[Image: “Message From the Unseen World,” by Roger Marks; found on Flickr and used here under a Creative Commons license (thank you!). Click photo to enlarge. The photographer explains: “…this permanent installation is a collaboration between United Visual Artists and poet Nick Drake. Alan Turing is one of Paddington’s most famous sons. This artwork, Message From the Unseen World, celebrates his groundbreaking work on artificial intelligence. Its outer shell comprises aluminium panels, punctuated with holes. LED lights shine through the holes, forming the words to Drake’s poem.

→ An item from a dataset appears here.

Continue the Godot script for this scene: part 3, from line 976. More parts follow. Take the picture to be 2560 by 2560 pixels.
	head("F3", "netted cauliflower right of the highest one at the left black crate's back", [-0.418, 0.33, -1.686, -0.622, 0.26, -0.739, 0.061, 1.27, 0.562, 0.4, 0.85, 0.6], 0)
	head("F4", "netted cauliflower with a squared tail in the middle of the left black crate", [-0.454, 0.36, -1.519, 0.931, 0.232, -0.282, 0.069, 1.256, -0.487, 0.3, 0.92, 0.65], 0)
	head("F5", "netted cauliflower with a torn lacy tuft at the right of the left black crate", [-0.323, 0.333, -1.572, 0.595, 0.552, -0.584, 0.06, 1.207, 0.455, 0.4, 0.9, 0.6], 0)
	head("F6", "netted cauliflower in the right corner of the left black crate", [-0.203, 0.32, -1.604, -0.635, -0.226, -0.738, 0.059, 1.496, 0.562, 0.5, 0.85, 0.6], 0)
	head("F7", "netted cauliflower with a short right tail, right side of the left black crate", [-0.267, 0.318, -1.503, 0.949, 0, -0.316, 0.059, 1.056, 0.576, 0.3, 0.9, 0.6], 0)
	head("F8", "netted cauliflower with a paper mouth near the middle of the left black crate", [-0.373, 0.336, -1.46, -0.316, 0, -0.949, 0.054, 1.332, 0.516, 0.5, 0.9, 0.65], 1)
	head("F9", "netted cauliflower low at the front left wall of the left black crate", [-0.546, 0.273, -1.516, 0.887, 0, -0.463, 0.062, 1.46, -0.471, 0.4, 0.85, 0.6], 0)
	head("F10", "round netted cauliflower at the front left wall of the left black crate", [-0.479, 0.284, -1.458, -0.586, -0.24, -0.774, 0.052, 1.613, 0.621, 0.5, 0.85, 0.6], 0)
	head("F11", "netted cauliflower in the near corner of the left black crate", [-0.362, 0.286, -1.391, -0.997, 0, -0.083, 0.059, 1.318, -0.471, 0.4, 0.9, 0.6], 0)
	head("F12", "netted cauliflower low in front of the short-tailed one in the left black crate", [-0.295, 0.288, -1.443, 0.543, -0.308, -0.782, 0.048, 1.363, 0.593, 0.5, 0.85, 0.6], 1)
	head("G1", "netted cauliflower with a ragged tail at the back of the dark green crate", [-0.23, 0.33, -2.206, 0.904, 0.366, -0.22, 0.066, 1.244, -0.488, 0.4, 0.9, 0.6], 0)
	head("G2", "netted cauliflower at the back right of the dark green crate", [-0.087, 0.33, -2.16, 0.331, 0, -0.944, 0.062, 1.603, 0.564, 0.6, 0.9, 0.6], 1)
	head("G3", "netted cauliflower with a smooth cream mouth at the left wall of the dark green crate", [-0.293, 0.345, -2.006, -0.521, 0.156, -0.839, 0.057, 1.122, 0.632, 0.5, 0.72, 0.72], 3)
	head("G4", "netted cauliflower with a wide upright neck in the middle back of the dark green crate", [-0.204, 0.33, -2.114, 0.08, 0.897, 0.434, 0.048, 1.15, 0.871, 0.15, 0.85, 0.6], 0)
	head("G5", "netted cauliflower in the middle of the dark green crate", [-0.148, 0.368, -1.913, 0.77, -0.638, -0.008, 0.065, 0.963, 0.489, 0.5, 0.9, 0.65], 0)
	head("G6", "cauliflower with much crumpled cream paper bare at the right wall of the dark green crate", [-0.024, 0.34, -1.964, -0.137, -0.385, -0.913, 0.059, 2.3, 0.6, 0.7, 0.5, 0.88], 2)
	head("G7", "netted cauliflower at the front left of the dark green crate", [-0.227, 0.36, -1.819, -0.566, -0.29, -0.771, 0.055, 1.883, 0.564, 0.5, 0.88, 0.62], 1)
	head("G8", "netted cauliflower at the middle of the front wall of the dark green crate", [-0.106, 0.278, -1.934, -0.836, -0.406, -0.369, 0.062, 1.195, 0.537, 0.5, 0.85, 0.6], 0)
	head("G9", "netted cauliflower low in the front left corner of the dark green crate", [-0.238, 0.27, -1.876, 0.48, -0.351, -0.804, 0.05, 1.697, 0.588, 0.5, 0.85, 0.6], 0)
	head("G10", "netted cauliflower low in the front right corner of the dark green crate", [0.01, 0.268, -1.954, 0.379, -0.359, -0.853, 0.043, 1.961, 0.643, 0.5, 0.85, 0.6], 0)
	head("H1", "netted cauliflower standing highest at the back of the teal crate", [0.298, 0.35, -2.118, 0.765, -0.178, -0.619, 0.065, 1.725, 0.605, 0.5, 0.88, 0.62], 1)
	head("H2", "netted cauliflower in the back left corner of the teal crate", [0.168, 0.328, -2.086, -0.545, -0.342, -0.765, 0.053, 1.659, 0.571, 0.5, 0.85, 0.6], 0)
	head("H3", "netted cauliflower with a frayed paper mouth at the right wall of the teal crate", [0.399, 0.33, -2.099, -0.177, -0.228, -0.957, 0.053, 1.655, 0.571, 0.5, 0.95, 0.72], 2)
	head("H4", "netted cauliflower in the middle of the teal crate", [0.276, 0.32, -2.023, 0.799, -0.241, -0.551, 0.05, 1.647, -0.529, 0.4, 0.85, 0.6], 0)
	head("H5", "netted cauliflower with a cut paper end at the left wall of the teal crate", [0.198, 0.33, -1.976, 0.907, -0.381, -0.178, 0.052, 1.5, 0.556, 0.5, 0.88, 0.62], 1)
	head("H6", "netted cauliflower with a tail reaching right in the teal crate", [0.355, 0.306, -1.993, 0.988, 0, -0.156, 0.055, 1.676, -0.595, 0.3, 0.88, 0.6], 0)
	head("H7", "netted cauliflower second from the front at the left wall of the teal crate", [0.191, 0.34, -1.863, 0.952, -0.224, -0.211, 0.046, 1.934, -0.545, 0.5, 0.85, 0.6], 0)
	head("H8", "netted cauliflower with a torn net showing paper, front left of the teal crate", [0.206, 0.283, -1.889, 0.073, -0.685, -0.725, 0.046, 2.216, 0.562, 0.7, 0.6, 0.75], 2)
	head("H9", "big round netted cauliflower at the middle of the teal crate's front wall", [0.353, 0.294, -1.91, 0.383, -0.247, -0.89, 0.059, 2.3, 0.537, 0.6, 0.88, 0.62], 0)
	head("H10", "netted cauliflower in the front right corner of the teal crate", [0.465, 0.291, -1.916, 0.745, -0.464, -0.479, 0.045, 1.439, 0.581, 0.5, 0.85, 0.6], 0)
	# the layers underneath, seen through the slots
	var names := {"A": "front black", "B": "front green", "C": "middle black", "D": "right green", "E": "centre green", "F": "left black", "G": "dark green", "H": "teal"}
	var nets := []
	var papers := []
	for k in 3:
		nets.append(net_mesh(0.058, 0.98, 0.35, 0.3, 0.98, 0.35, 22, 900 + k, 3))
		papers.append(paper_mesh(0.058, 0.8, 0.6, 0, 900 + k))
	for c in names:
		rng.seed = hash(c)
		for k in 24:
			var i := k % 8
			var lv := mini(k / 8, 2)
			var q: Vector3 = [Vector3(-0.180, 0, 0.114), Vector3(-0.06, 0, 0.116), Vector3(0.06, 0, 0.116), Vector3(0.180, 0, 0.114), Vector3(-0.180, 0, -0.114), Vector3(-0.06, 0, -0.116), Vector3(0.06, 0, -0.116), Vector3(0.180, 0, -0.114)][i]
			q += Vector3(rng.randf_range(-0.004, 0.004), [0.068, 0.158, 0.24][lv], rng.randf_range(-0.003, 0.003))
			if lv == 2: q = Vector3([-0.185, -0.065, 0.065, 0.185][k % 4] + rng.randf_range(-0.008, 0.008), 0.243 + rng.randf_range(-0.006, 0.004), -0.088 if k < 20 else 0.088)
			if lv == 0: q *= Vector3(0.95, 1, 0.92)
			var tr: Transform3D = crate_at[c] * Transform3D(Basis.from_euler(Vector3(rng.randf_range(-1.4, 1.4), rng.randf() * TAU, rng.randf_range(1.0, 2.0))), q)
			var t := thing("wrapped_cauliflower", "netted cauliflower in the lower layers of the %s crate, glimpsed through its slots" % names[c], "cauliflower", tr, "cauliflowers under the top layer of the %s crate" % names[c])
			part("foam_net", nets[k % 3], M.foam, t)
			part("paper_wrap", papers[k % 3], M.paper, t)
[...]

A Turing-inspired algorithm shuffles through the poem, creating new interpretations of the verse.” An excerpt from the poem appears below, as the last entry in today’s post; the entirety can be viewed at the Flickr page.]
From whiskey river:
We’re only here for a short while. And I think it’s such a lucky accident, having been born, that we’re almost obliged to pay attention. In some ways, this is getting far afield. I mean, we are—as far as we know —the only part of the universe that’s self-conscious. We could even be the universe’s form of consciousness. We might have come along so that the universe could look at itself. I don’t know that, but we’re made of the same stuff that stars are made of, or that floats around in space. But we’re combined in such a way that we can describe what it’s like to be alive, to be witnesses. Most of our experience is that of being a witness. We see and hear and smell other things. I think being alive is responding.
(Mark Strand [source])
…and:
There is no less holiness at this time—as you are reading this—than there was on the day the Red Sea parted, or that day in the thirtieth year, in the fourth month, on the fifth day of the month, as Ezekiel was a captive by the river Chebar, when the heavens opened and he saw visions of god. There is no whit less enlightenment under the tree at the end of your street than there was under the Buddha’s bo tree… In any instant the sacred may wipe you with its finger. In any instant the bush may flare, your feet may rise, or you may see a bunch of souls in a tree.
(Annie Dillard [source])
…and (from whiskey river’s commonplace book):
Why do I write?
To satisfy a basic, fundamental need. I think all people have this need. It’s why children like to draw pictures of houses, animals, and Mom; it’s an affirmation of their presence in the corporeal world. You come into life, and life gives you everything your senses can bear: broad currents of animal feeling running alongside the particularity of thought. Sunlight, stars, colors, smells, sounds. Tender things, sweet, temperate things, harsh, freezing, hot, salty things. All the different expressions on people’s faces and in their voices. For years, everything just pours into you, and all you can do is gurgle or scream until finally one day you can sit up and hold your crayon and draw your picture and thus shout back, Yes! I hear! I see! I feel! This is what it’s like! It’s dynamic creation and pure, delighted receptivity happening on the same field, a great call and response.